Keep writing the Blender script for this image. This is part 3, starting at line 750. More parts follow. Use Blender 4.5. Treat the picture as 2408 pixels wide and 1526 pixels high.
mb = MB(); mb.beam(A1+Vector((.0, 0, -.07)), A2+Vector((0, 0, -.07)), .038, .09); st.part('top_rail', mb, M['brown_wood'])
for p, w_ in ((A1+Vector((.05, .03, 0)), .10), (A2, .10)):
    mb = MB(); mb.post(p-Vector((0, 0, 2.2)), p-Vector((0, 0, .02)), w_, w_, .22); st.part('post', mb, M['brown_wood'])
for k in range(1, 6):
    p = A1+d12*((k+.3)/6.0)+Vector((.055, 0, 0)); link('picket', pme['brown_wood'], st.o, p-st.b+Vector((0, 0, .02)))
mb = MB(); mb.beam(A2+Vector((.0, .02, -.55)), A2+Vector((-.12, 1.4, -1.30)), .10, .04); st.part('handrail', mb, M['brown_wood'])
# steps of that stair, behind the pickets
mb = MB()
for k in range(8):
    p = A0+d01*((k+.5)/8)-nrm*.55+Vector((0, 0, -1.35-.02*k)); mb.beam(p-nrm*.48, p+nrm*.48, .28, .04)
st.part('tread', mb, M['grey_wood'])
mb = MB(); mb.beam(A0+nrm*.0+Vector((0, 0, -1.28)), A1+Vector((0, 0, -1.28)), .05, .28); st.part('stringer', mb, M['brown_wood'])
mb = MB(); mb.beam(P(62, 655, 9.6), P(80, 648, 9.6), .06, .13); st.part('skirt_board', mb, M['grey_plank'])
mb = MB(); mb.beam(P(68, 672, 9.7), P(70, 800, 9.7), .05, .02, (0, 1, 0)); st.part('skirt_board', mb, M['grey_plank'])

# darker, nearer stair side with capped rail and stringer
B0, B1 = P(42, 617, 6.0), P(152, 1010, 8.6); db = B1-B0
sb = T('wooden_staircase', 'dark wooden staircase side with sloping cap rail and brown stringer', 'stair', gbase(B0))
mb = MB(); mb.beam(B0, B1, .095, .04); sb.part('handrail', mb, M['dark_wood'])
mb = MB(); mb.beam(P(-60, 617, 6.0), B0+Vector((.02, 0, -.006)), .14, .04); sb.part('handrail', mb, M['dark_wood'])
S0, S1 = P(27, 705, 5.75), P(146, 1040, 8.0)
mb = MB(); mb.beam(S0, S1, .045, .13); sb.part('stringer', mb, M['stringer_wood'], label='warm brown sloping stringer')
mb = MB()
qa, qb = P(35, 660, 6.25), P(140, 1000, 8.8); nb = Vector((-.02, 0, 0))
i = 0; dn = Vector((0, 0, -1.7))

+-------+

Nothing should be changed: write out all of the data as is.

Keep writing the Blender script for this image. This is part 3, starting at line 750. More parts follow. Use Blender 4.5. Treat the picture as 2408 pixels wide and 1526 pixels high.
mb = MB(); mb.beam(A1+Vector((.0, 0, -.07)), A2+Vector((0, 0, -.07)), .038, .09); st.part('top_rail', mb, M['brown_wood'])
for p, w_ in ((A1+Vector((.05, .03, 0)), .10), (A2, .10)):
    mb = MB(); mb.post(p-Vector((0, 0, 2.2)), p-Vector((0, 0, .02)), w_, w_, .22); st.part('post', mb, M['brown_wood'])
for k in range(1, 6):
    p = A1+d12*((k+.3)/6.0)+Vector((.055, 0, 0)); link('picket', pme['brown_wood'], st.o, p-st.b+Vector((0, 0, .02)))
mb = MB(); mb.beam(A2+Vector((.0, .02, -.55)), A2+Vector((-.12, 1.4, -1.30)), .10, .04); st.part('handrail', mb, M['brown_wood'])
# steps of that stair, behind the pickets
mb = MB()
for k in range(8):
    p = A0+d01*((k+.5)/8)-nrm*.55+Vector((0, 0, -1.35-.02*k)); mb.beam(p-nrm*.48, p+nrm*.48, .28, .04)
st.part('tread', mb, M['grey_wood'])
mb = MB(); mb.beam(A0+nrm*.0+Vector((0, 0, -1.28)), A1+Vector((0, 0, -1.28)), .05, .28); st.part('stringer', mb, M['brown_wood'])
mb = MB(); mb.beam(P(62, 655, 9.6), P(80, 648, 9.6), .06, .13); st.part('skirt_board', mb, M['grey_plank'])
mb = MB(); mb.beam(P(68, 672, 9.7), P(70, 800, 9.7), .05, .02, (0, 1, 0)); st.part('skirt_board', mb, M['grey_plank'])

# darker, nearer stair side with capped rail and stringer
B0, B1 = P(42, 617, 6.0), P(152, 1010, 8.6); db = B1-B0
sb = T('wooden_staircase', 'dark wooden staircase side with sloping cap rail and brown stringer', 'stair', gbase(B0))
mb = MB(); mb.beam(B0, B1, .095, .04); sb.part('handrail', mb, M['dark_wood'])
mb = MB(); mb.beam(P(-60, 617, 6.0), B0+Vector((.02, 0, -.006)), .14, .04); sb.part('handrail', mb, M['dark_wood'])
S0, S1 = P(27, 705, 5.75), P(146, 1040, 8.0)
mb = MB(); mb.beam(S0, S1, .045, .13); sb.part('stringer', mb, M['stringer_wood'], label='warm brown sloping stringer')
mb = MB()
qa, qb = P(35, 660, 6.25), P(140, 1000, 8.8); nb = Vector((-.02, 0, 0))
i = 0; dn = Vector((0, 0, -1.7))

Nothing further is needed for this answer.